Goldman’s updated oil price forecasts at a glance:
- Q2 Brent: $90/bbl (down from $99); Q2 WTI: $87/bbl (down from $91)
- Q3 Brent: $82/bbl (unchanged); Q3 WTI: $77/bbl (unchanged)
- Q4 base case Brent: $80/bbl; Q4 WTI: $75/bbl
- Q4 upside scenario: Brent at $115/bbl if ceasefire fails and ~2 mbpd production losses persist
- Extended Hormuz closure scenario: Brent $120 in Q3, $115 in Q4
What this means for oil investors
Oil stocks usually benefit when crude prices rise, but they can also get whipsawed when sentiment changes suddenly. A cooling of tensions can pressure energy shares even when the long-term supply backdrop remains tight. If the ceasefire fails, those same names can rebound fast.

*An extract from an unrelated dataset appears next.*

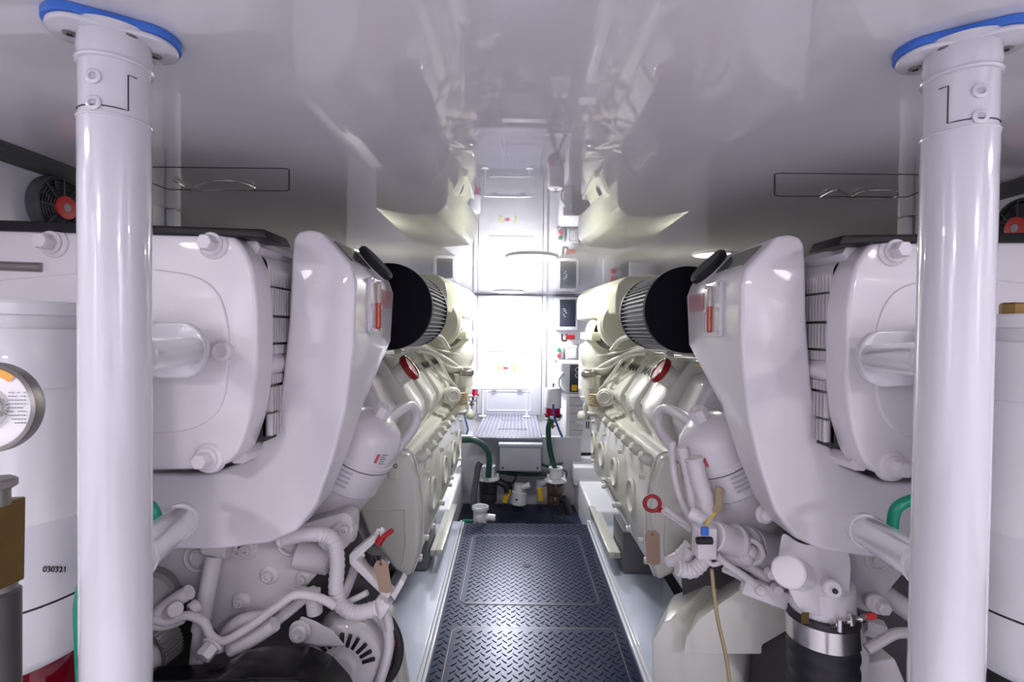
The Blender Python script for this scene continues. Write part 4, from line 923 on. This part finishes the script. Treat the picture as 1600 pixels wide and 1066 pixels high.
# ------------------------------------------------------------------ far end
def wallp(px, py, D=6.0): return at(px, py, D)
def panel_box(name, label, cat, x0, y0, x1, y1, D, dep, m=PVC, group=None):
    a, b = at(x0, y0, D-dep), at(x1, y1, D-dep)
    t = thing(name, label, cat, V(((a.x+b.x)/2, YB, min(a.z, b.z))), group)
    MB().span((a.x, D-dep, b.z), (b.x, YB-0.002, a.z), 0.008).build('case', m, t)
    return t, a, b
# monitor box with dark screen on the right of the door
t, a, b = panel_box('monitor_panel', 'white wall box with a dark screen right of the door', 'panel', 868, 464, 903, 516, 6.0, 0.08)
MB().span((a.x+0.05, 5.915, b.z+0.04), (b.x-0.03, 5.922, a.z-0.03), 0.002).build('screen', SCREEN, t)
mb = MB()
for i in range(5): mb.box((a.x+0.10+0.012*(i % 3), 5.913, a.z-0.14-0.022*i), (0.03-0.004*i, 0.001, 0.006))
mb.build('screen_text', mat('screen_text', (0.5, 0.5, 0.6), 0.5, emit=(0.6, 0.7, 0.9), estr=0.8), t)
for (x, z) in ((a.x+0.012, a.z-0.012), (a.x+0.012, b.z+0.012)): MB().bolt((x, 5.92, z), FW, 0.005, 0.004, False).build('screw', SEAM, t)
t, a, b = panel_box('monitor_panel', 'white wall box with a dark screen left of the door, behind the left engine', 'panel', 676, 476, 712, 516, 6.0, 0.08)
MB().span((a.x+0.05, 5.915, b.z+0.04), (b.x-0.04, 5.922, a.z-0.03), 0.002).build('screen', SCREEN, t)
t, a, b = panel_box('alarm_panel', 'white alarm panel with red buttons behind the right engine', 'panel', 942, 478, 976, 516, 6.0, 0.06)
for py in (485, 497):
    p = at(957, py, 5.93); MB().cyl((p.x, 5.94, p.z), (p.x, 5.915, p.z), 0.032, n=24, ch=0.006).build('red_button', REDB, t)
mb = MB()
for i in range(9): mb.span((b.x-0.05, 5.937, b.z+0.03+i*0.026), (b.x-0.01, 5.9395, b.z+0.042+i*0.026))
mb.build('tick_marks', INK, t)
for i, body in enumerate(('STOP', 'START')): text('lettering', body, 0.02, (a.x+0.12, 5.9385, a.z-0.02-0.15*i), (1, 0, 0), (0, 0, 1), INK, t)
t, a, b = panel_box('junction_box', 'plain white box high on the wall behind the right engine', 'box', 982, 478, 1025, 512, 6.0, 0.06)
MB().bolt((b.x-0.03, 5.94, a.z-0.03), FW, 0.006, 0.004, False).build('screw', SEAM, t)
# connector under the monitor
t = thing('cable_connector', 'red cable connector on a black lead under the wall screen', 'connector', at(888, 528, 5.98))
MB().cyl(at(884, 527, 5.95), at(898, 527, 5.95), 0.028, n=16, ch=0.004).build('plug', RED, t)
MB().tube(R_([(878, 522), (879, 532), (886, 532)], 5.95), 0.011, 8).tube(R_([(885, 522), (885, 531)], 5.95), 0.010, 8).build('lead', BLACK, t)
# push-button station
t, a, b = panel_box('button_station', 'small white box with one green and one red push button', 'switch', 866, 540, 880, 564, 6.0, 0.05)
for py, m in ((547, mat('green_button', (0.02, 0.30, 0.13), 0.4)), (556, REDB)):
    p = at(873.5, py, 5.93); MB().cyl((p.x, 5.95, p.z), (p.x, 5.925, p.z), 0.024, n=20, ch=0.005).build('green_button' if py == 547 else 'red_button', m, t)
t, a, b = panel_box('switch_box', 'pale square box beside the push-button station', 'box', 884, 540, 902, 562, 6.0, 0.05, LABEL)
MB().tube([V((a.x+0.02, 5.948, a.z-0.02)), V((b.x-0.02, 5.948, a.z-0.02)), V((b.x-0.02, 5.948, b.z+0.02)), V((a.x+0.02, 5.948, b.z+0.02))], 0.003, 5, closed=True).build('lid_line', GREY, t)
# generator with the control head and the specification sheet
gx0 = at(884, 650, 5.3).x; gt = thing('generator', 'white generator cabinet with a printed sheet behind the right engine', 'generator', (gx0+0.35, 5.5, at(890, 716, 5.3).z))
z1, z0 = at(890, 616, 5.3).z, at(890, 708, 5.3).z
MB().span((gx0, 5.3, z0), (gx0+0.55, 5.9, z1), 0.015).build('cabinet', PVC, gt)
MB().span((gx0+0.02, 5.34, z0-0.05), (gx0+0.5, 5.9, z0-0.002)).build('plinth', BLACK, gt)
mb = MB(); zz = z1-0.03; k = 0
sheet = MB().span((gx0+0.02, 5.297, z0+0.05), (gx0+0.19, 5.2995, z1-0.015)).build('printed_sheet', LABEL, gt)
while zz > z0+0.16:
    L_ = random.choice((0.06, 0.1, 0.13, 0.14)); 
    mb.span((gx0+0.04, 5.2955, zz), (gx0+0.04+L_, 5.297, zz-(0.009 if k % 6 == 0 else 0.004))); zz -= 0.013 if k % 6 else 0.02; k += 1
mb.span((gx0+0.03, 5.2955, z0+0.08), (gx0+0.08, 5.297, z0+0.14)); mb.build('print', GINK, sheet)
mb = MB()
for i in range(2):
    for j in range(2): mb.span((gx0+0.21+0.022*i, 5.2955, z0+0.26+0.09*j), (gx0+0.222+0.022*i, 5.299, z0+0.33+0.09*j))
mb.build('vent_slots', INK, gt)
c0, c1 = at(893, 570, 5.3), at(893, 610, 5.3)
hd = MB().span((gx0-0.06, 5.32, z1), (gx0+0.5, 5.85, c0.z+0.02), 0.03).build('control_head', PVC, gt)
ds_ = MB().span((c0.x-0.015, 5.312, c1.z-0.02), (c0.x+0.20, 5.319, c0.z), 0.002).build('display_panel', mat('panel_charcoal', (0.03, 0.035, 0.05), 0.35), hd)
text('lettering', 'Cu', 0.075, (c0.x+0.035, 5.311, c0.z-0.055), (1, 0, 0), (0, 0, 1), LABEL, ds_, align='LEFT')
text('lettering', 'Ge', 0.075, (c0.x+0.035, 5.311, c0.z-0.115), (1, 0, 0), (0, 0, 1), LABEL, ds_, align='LEFT')
MB().span((c0.x+0.005, 5.306, c1.z-0.005), (c0.x+0.06, 5.3115, c1.z+0.055)).build('yellow_switch', YEL, hd)
MB().span((c0.x+0.062, 5.306, c1.z+0.0), (c0.x+0.10, 5.3115, c1.z+0.05)).build('red_switch', RED, hd)
MB().tube([V((gx0-0.03, 5.30, z1+0.02)), V((gx0-0.075, 5.28, z1+0.08)), V((gx0-0.075, 5.28, z1+0.16)), V((gx0-0.03, 5.30, z1+0.22))], 0.015, 10).build('carry_handle', PVC, hd)
# fuel separators beside the door
def separator(px, py, D, label, sc=1.0):
    t = thing('fuel_separator', label, 'filter', at(px, py, D))
    k = D/800
    def P(dx, dy): return at(px+dx*sc, py+dy*sc, D)
    h0 = P(0, 0).z; x = P(0, 0).x
    def lat(pr, nm, m, n=28): return MB().lathe([(r*k*sc, h0+z*k*sc) for r, z in pr], (x, D, 0), (0, 0, 1), n).build(nm, m, t)
    lat([(0, 34), (11, 34), (13, 31), (13, 4), (12, 3)], 'canister', PVC)
    lat([(13.3, 4), (13.3, 3)], 'joint', GREY)
    lat([(11.5, 4), (11.5, -9), (10, -10)], 'red_bowl', mat('red_fuel', (0.55, 0.0, 0.05), 0.15, coat=0.6))
    lat([(14.5, -8), (15, -11), (12, -16), (7, -20), (3, -21), (0, -21)], 'steel_bowl', STEEL)
    MB().cyl((x, D, h0-21*k*sc), (x, D, h0-30*k*sc), 0.012, n=10).cyl((x-0.03, D, h0-26*k*sc), (x+0.03, D, h0-26*k*sc), 0.008, n=8).build('drain_cock', BRASS, t)
    MB().cyl((x, D, h0+34*k*sc), (x, D, h0+41*k*sc), 0.010, n=8).cyl((x-0.03, D, h0+39*k*sc), (x+0.03, D, h0+39*k*sc), 0.006, n=8).build('t_handle', STEEL, t)
    MB().span((x-0.02, D+0.03, h0+15*k*sc), (x+0.02, YB-0.03 if D > 5.5 else D+0.12, h0+22*k*sc)).build('bracket', PVC, t)
    return t
separator(864, 640, 5.2, 'fuel separator with a red bowl right of the door, above the green hose')
separator(737, 610, 5.85, 'fuel separator with a red bowl left of the door, half hidden by the left engine', 0.85)
# electrical box hanging at the step front
t = thing('electrical_box', 'plain grey-white box fixed under the front of the step platform', 'box', (at(813, 710, 4.65).x, 4.75, at(813, 737, 4.62).z))
a, b = at(781, 692, 4.62), at(845, 737, 4.62); a.z = PZ-0.058
MB().span((a.x, 4.62, b.z), (b.x, 4.90, a.z), 0.008).build('case', GREY, t)
MB().span((a.x-0.012, 4.60, a.z-0.001), (b.x+0.012, 4.90, a.z+0.024), 0.004).build('lid', GREY, t)
for x in (a.x+0.03, b.x-0.03): MB().bolt((x, 4.62, b.z+0.03), FW, 0.010, 0.006, False).build('screw', SEAM, t)
# sea strainers
def strainer(px, py, D, label, body, sc=1.0):
    k = D/800*sc; p = at(px, py, D); x, h = p.x, p.z
    t = thing('water_strainer', label, 'strainer', (x, D, h-34*k))
    def lat(pr, nm, m, n=30): return MB().lathe([(r*k, h+z*k) for r, z in pr], (x, D, 0), (0, 0, 1), n).build(nm, m, t)
    lat([(0, 3), (13.5, 3), (14.5, 0), (14, -16), (13.2, -17), (13.2, -19), (13.8, -20), (13, -32), (9, -34), (0, -34)], 'bowl', body)
    lat([(0, 10), (7, 10), (9, 7), (17, 5.5), (17.5, 3.5), (16, 2.5), (0, 2.5)], 'head', PVC)
    lat([(5.5, 9), (9.5, 9), (9.5, 22), (11, 22.5), (11, 25), (8, 25), (8, 20), (0, 18)], 'screw_cap', PVC)
    for a in (0.3, 2.4, 4.5):
        q_ = V((x+math.cos(a)*15*k, D+math.sin(a)*15*k, h+5*k)); MB().cyl(q_, q_+V((0, 0, 6*k)), 2*k, n=10).build('wing_nut', PVC, t)
    return t
strainer(763, 752, 4.55, 'sea-water strainer with a black bowl left under the step platform', BLACK)
strainer(868, 755, 4.55, 'sea-water strainer with a brown smoked bowl right under the step platform', mat('smoked_bowl', (0.06, 0.035, 0.025), 0.15, coat=0.6))
t = thing('strainer_housing', 'white plastic strainer housing at the near left end of the well', 'strainer', at(750, 815, 4.15))
p = at(750, 808, 4.15); k = 4.15/800
MB().lathe([(11*k, p.z-0.12), (11*k, p.z+10*k), (13.5*k, p.z+10.5*k), (13.5*k, p.z+15*k), (9.5*k, p.z+15*k), (9.5*k, p.z+8*k), (0, p.z+8*k)], (p.x, 4.18, 0), (0, 0, 1), 32).build('body', PVC, t)
MB().cyl((p.x, 4.18, p.z-0.01), (p.x+24*k, 4.18, p.z-0.02), 6*k, n=20, ch=0.005).cyl((p.x, 4.12, p.z-0.0), (p.x, 4.08, p.z-0.0), 5*k, n=20, ch=0.004).build('port', PVC, t)
hose_('green_hose', 'short green hose end beside the white strainer housing', [at(738, 815, 4.2), at(730, 814, 4.2), at(722, 816, 4.22)], 0.016, GREEN)
# bilge pump
t = thing('bilge_pump', 'white round pump standing between the yellow valve handles', 'pump', at(810, 786, 4.75))
p = at(811, 770, 4.72); k = 4.72/800
MB().lathe([(0, p.z+14*k), (8*k, p.z+14*k), (9.5*k, p.z+11*k), (9.5*k, p.z+3*k), (12.5*k, p.z+2*k), (12.5*k, p.z-17*k), (0, p.z-17*k)], (p.x, 4.72, 0), (0.06, 0, 1), 32).build('body', PVC, t)
MB().cyl(at(816, 762, 4.66), at(828, 758, 4.66), 0.028, n=16).build('outlet', PVC, t)
MB().box(at(807, 781, 4.64), (0.022, 0.004, 0.012)).build('logo_plate', INK, t)
for (xa, ya, xb, yb, lb) in ((795, 765, 788, 786, 'yellow valve handle left of the white pump'), (843, 763, 845, 784, 'yellow valve handle right of the white pump')):
    t = thing('seacock_valve', lb, 'valve', at(xb, yb, 4.6))
    a, b = at(xa, ya, 4.6), at(xb, yb, 4.6); d = (b-a).normalized(); n = d.cross(V((0, 1, 0)))
    MB().prism(rnd([a+n*0.022, b+n*0.020, b-n*0.020, a-n*0.022], 0.008), (0, 0.012, 0), 0.003).build('handle', YEL, t)
    MB().cyl(a+V((0, 0.01, 0.0)), a+V((0, 0.12, 0.01)), 0.03, n=16).cyl(a+V((0, 0.08, 0)), a+V((-0.10 if xa < 800 else 0.10, 0.08, 0.05)), 0.032, n=16).build('valve_body', BLACK if xa < 800 else GREY, t)
hs = [('green_hose', 'dark green hose arching into the left strainer', [(722, 688), (740, 688), (756, 698), (764, 716), (763, 746)], 4.35, 0.026, DGREEN),
      ('green_hose', 'dark green hose hanging from the right fuel separator to the strainer', [(862, 655), (857, 668), (858, 695), (864, 722), (868, 735)], 4.6, 0.024, DGREEN),
      ('blue_hose', 'blue hose crossing in front of the right fuel separator', [(864, 632), (866, 650), (872, 668), (877, 680), (880, 688)], 4.95, 0.011, BLUEH),
      ('blue_hose', 'blue hose below the left fuel separator', [(725, 628), (725, 645), (729, 662), (731, 672), (727, 684)], 5.7, 0.010, BLUEH),
      ('grey_hose', 'dark grey hose running up the left side of the well', [(741, 792), (740, 775), (744, 750), (747, 730), (752, 722)], 4.4, 0.028, mat('grey_rubber', (0.10, 0.11, 0.13), 0.45)),
      ('black_hose', 'black hose from the left strainer to the valve', [(772, 753), (782, 755), (790, 760), (792, 770)], 4.6, 0.024, RUBBER),
      ('green_hose', 'green hose run along the wall under the electrical box', [(775, 738), (800, 740), (830, 742), (858, 740)], 4.88, 0.016, DGREEN),
      ('green_hose', 'thin green hose bundle right of the electrical box', [(846, 726), (858, 729), (868, 726), (880, 724)], 4.85, 0.012, DGREEN),
      ('green_hose', 'loop of green hose around the right strainer cap', [(880, 735), (885, 738), (884, 746), (878, 748)], 4.6, 0.009, DGREEN),
      ('black_hose', 'black hose leaving the foot of the right strainer', [(879, 778), (883, 784), (886, 792), (888, 802)], 4.45, 0.035, RUBBER),
      ('black_cable', 'thin black cable drooping on the wall left of the pump', [(792, 742), (806, 744), (803, 752), (795, 757), (785, 752)], 4.9, 0.006, BLACK)]
for nm, lb, pts, D, r, m in hs: hose_(nm, lb, R_(pts, D), r, m, cat='cable' if 'cable' in nm else 'hose')
for px, py in ((815, 752), (844, 768)):
    pass
t = thing('service_box', 'low white box on the right stringer beside the well', 'box', (1.0, 4.9, 0.1))
a, b = at(893, 722, 4.9), at(935, 758, 4.9)
MB().span((a.x, 4.7, a.z-0.17), (a.x+0.4, 5.15, a.z), 0.015).build('lid', PVC, t)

ANZ noted separately that oil supply disruptions have materially tightened the global crude balance, shifting the market rapidly from an early-year surplus to a sizeable deficit, according to Reuters. That structural shift does not disappear with a two-week truce.
Goldman’s revised setup is straightforward: calmer prices for now, but a market that remains one headline away from another sharp move. The Q2 cut reflects a lower probability of immediate disruption. The $115 warning reflects how quickly that probability can change.